Prior to the visit, we met my friend Harmony at a restaurant and had a marvelous conversation about religion and the spirit world. It was so nice to just visit and talk with her. What a joy she is to be around; so intelligent and witty. She sings in a band and is a great singer, too. Her voice is smooth and her tone is like warm butter. Nice.

I went to the grocery when I got home, Matt went to work to finish up before our trip to the big city which came later. At the store, I was surrounded by people shopping for last minute Thanksgiving goodies. The mayhem and madness was great and the whole idea of anticipating the holiday tomorrow warmed my heart and made me nostalgic in a good way, not sad as I usually am. Yes, things are changing for me in that department.

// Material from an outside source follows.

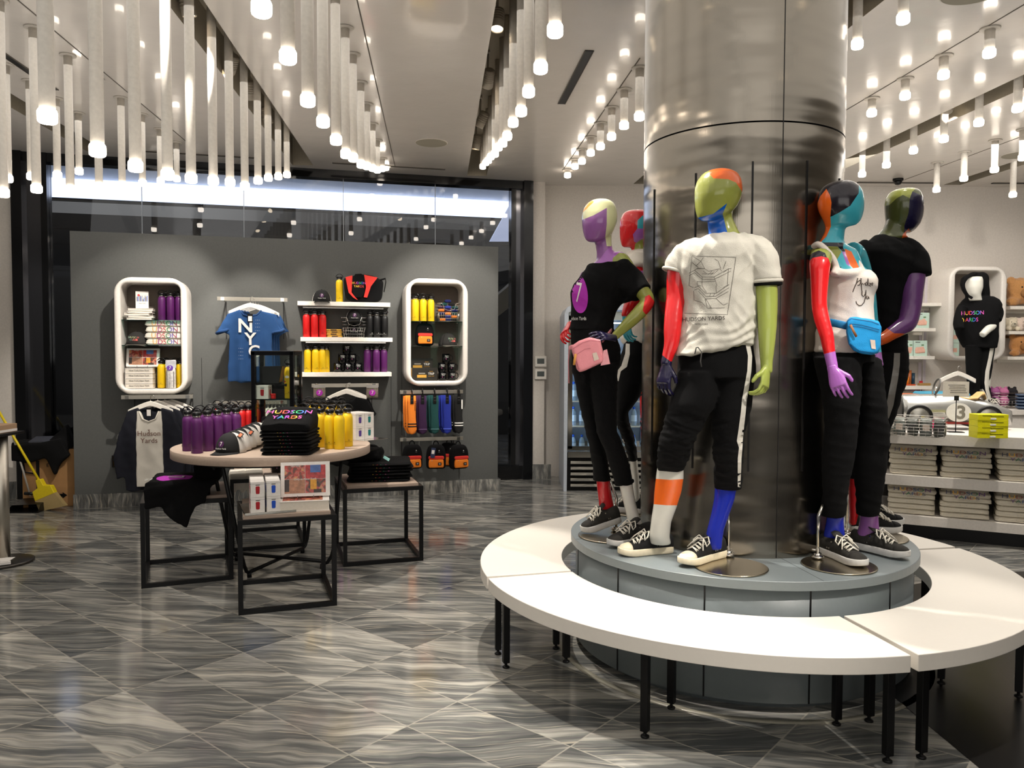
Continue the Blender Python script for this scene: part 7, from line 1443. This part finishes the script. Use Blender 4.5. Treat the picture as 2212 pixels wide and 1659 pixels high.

When evening came, we headed back to town for a surprise party for an old high school friend. Was a treat to see him after so many years! I think it had been 25 years or so. Meeting his family and friends was so nice and it made me a bit nostalgic again, for the old days when my family used to get together. We don't do it as often as we used to and that makes me sad, but is ok because I am spending time with other people who are bringing me up out of my depression, another place people don't usually picture me.

I'm telling you all this because many people think I am living a fantasy life with everything going on right now, but I am just like you with ups and downs and all the in-betweens that go with it. It's been a long, hard road to get here and I'm not there yet, but I'm working on it! Healing is part of my success and if it weren't for that, I would've shriveled up long ago. There is no shame in asking for help; the shame comes when it lays in hiding and consumes you til your broken. I. Won't. Be. Broken. Ever. Again.

So in closing, I wish you all health, happiness, good friends, loving family and great food for Thanksgiving! Remember to look around and count your blessings always and never forget to say "I love you."

Be well and gain weight tomorrow! I know I will and that's ok, too. It only comes once a year!